Plasma process simulation

• Motivation: One of the greatest challenges in nanotechnology is to find reliable and efficient tools for patterning surfaces on nanometer scale. Plasma etching / processing has been for years one of the basic tools for patterning on micrometer scale. Can it be extended on nanoscale and resolve the above challenge in nanotechnology? Can a plasma reactor be a reliable and efficient tool for nanopatterning in a deterministic or even stochastic way?

• Aim: The development of a total multiscale simulator of the processes in a plasma reactor linking the final surface morphology on nanometer scale (roughness, nanotexture or regular patterns) to the input parameters (pressure, power, bias voltage, etc.) which are tuned by pressing the appropriate “buttons” on reactor. Such a simulator could also give hints for plasma process control.

This aim can be achieved by dividing the whole process in a plasma reactor in modules and developing simulation tools for each module.

Figure 0: A schematic of the whole process in a plasma reactor and the division in the three modules and their submodules.

1. Zero (or higher) dimensional plasma module simulating the reactions and kinetics in plasma gas phase.

2. Surface kinetics and profile evolution model simulating the transport of the plasma species inside surface topography, their reactions with the treated surface and the evolution of the topography during plasma treatment.

3. Nano-scale roughness formation module simulating the formation of nanoscale texture on surfaces during plasma treatment.

Available video: Nanotexture formation during plasma etching of nanocomposites

1. Zero dimensional plasma module
Kinetics for three feed gas species have been developed thus far (O₂, SF₆, C₄F₈)

Figure 1: The window opened during the run of the zero dimensional plasma module. It contains a diagram of the reactor, the input parameters and the results of the simulation.

2. Surface Kinetics and profile evolution module: Applications of the level set framework coupled with Langmuir-type surface models.

Figure 2a: RIE lag in SiO₂ holes etched by fluorocarbon plasma. (Journal of Applied Physics 88 (10), pp. 5570-5584, 2000, Journal of Applied Physics 91 (4), pp. 2697-2707, 2002).

Figure 2b: Simulated and experimental Si trench after etching by the BOSCH process. (to be submitted in 2008).

Figure 2c: Wet etching of an initially fractal rough surface. Pushing the continuum approach to the nanoscale (Dynamics Days 2006, to be submitted in 2008).

3. Module for nanoscale roughness formation: Simulation of nanoroughness formation during etching of homogeneous or nanocomposite materials using kinetic Monte Carlo techniques.

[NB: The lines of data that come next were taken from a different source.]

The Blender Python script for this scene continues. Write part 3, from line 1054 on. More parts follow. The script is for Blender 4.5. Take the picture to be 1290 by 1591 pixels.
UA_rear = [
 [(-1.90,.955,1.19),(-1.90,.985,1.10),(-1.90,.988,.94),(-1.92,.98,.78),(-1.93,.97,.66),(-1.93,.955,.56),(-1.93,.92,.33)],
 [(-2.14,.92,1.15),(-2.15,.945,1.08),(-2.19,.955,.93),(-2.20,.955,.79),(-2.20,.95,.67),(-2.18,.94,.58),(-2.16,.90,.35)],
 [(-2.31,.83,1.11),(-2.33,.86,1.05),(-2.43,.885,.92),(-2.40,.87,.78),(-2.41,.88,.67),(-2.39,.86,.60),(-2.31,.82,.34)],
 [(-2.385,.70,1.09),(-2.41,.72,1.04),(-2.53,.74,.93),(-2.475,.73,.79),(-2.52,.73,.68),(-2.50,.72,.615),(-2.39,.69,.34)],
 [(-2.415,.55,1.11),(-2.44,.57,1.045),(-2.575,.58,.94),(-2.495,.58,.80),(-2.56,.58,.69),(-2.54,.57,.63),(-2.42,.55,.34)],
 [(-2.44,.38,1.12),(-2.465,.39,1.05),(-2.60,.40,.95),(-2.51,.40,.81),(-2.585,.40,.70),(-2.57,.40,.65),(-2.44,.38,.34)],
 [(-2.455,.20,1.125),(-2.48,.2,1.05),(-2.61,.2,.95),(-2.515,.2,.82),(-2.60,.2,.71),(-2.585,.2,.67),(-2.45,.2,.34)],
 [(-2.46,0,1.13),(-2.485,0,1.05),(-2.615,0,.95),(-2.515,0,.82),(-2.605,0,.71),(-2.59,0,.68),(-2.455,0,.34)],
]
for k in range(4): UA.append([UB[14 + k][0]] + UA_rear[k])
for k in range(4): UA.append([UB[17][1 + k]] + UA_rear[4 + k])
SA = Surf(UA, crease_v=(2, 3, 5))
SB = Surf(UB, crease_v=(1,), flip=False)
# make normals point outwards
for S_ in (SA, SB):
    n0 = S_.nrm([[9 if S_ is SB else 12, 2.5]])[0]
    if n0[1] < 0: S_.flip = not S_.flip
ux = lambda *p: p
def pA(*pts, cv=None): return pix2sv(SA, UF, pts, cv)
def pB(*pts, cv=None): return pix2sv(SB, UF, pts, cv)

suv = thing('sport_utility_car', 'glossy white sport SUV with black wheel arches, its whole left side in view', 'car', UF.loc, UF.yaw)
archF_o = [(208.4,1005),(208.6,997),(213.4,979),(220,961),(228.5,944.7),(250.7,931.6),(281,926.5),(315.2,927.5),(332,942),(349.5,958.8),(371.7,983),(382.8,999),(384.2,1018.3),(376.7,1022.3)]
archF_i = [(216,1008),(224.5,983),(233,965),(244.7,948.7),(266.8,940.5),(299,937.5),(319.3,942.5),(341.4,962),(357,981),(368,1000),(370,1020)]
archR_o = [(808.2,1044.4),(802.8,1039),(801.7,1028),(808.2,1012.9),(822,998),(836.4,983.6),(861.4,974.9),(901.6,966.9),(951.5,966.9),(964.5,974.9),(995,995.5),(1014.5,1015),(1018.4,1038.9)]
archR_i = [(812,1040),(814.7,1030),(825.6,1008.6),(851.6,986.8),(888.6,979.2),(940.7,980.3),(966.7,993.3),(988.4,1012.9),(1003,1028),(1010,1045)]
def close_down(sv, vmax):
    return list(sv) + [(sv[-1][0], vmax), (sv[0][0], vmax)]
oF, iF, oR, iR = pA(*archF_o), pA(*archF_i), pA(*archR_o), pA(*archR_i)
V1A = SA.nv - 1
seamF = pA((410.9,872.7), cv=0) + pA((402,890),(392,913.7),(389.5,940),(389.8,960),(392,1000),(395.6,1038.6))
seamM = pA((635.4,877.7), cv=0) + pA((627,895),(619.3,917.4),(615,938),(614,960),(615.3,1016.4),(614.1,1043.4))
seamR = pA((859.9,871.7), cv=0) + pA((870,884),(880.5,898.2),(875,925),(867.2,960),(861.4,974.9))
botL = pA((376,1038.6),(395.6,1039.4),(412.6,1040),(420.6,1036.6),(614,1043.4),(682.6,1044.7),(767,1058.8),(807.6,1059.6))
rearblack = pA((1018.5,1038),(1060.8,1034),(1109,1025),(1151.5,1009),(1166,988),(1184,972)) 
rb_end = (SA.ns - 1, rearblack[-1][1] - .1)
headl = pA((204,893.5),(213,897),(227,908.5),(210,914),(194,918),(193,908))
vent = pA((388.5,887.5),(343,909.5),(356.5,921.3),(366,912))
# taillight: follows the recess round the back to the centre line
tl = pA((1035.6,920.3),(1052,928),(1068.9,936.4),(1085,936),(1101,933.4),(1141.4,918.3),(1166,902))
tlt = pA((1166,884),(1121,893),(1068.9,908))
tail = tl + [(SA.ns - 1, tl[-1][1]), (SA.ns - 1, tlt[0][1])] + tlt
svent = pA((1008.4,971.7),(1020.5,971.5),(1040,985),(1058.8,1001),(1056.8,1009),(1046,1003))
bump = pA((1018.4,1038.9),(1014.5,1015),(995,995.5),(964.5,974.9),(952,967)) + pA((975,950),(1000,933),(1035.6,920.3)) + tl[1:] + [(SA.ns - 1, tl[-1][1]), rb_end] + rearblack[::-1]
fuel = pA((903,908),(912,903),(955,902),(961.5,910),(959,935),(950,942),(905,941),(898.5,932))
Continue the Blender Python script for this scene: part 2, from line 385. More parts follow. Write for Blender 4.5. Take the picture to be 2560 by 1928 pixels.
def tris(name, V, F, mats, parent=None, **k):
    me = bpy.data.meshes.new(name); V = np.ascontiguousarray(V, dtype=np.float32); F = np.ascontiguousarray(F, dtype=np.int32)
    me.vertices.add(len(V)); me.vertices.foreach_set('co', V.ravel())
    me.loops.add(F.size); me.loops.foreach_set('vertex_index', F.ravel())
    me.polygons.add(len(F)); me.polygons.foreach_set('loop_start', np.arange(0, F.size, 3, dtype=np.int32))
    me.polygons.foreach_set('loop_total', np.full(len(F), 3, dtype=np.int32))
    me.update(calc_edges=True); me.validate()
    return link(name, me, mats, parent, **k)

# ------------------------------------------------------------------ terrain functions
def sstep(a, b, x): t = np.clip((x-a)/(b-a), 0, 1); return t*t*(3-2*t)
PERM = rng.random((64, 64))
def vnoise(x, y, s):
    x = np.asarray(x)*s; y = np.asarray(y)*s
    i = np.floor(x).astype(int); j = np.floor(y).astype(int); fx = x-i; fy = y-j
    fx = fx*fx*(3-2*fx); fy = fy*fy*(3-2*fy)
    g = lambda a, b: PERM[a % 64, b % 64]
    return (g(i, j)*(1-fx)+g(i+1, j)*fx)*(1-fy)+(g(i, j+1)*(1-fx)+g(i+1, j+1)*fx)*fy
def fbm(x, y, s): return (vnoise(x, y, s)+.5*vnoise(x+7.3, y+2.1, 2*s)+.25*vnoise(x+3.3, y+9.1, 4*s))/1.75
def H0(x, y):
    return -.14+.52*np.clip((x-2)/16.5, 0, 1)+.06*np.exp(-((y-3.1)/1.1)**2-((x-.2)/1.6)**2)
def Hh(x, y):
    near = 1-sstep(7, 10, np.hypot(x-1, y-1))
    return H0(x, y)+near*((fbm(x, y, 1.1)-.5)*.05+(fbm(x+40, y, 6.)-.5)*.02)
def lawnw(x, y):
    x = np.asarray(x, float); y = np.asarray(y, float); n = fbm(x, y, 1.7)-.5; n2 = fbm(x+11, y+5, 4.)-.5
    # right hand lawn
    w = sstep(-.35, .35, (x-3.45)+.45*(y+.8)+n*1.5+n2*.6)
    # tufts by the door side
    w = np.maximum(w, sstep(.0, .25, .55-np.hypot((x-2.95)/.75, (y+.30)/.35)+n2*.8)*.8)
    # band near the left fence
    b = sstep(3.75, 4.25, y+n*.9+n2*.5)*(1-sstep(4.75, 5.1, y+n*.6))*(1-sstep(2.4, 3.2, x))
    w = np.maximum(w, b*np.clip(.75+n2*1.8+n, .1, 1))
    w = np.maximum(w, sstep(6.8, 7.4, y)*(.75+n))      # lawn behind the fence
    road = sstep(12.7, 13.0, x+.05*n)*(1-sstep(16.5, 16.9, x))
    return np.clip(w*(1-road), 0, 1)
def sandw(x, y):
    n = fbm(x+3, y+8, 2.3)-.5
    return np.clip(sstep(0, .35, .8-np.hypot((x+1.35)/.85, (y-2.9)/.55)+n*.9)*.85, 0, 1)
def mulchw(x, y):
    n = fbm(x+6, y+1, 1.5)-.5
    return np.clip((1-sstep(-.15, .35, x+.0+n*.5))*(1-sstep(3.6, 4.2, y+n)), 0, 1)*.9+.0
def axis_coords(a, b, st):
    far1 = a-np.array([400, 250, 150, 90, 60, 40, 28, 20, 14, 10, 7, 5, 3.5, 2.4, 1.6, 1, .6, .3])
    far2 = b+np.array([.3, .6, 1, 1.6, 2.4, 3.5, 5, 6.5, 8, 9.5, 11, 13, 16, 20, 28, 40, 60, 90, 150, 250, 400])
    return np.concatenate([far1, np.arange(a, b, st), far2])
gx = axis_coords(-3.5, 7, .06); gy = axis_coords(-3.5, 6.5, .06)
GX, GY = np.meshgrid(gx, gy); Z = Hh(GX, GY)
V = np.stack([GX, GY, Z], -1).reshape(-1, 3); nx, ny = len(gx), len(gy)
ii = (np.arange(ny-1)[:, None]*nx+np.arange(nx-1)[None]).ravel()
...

Figure 3a: A schematic diagram of the stochastic plasma simulator: 2-D cellular representation of the etched topography and the impinging particles (ions, neutral etchants and etch inhibitors) in the MC simulator for surface etching.

Figure 3b: Application to the etching of homogeneous (Si) films : 2-D snapshots of a Si surface etched by SF₆ plasma including the deposition of etch inhibitors (ISNM2005, AVS 2006, 2007, PESM 2007, Phys. Rev. B 2007)

Figure 3c: Application to the etching of nanocomposite materials : 2-D snapshots of the surface morphology of two nanocomposite films with different concentrations of etch resistant filler (10% for the film in the left column of snapshots and 1% for the film in the right column). (Dynamics Days 2006, IEEE, Transactions on Plasma Science 35, p.1359 (2007)).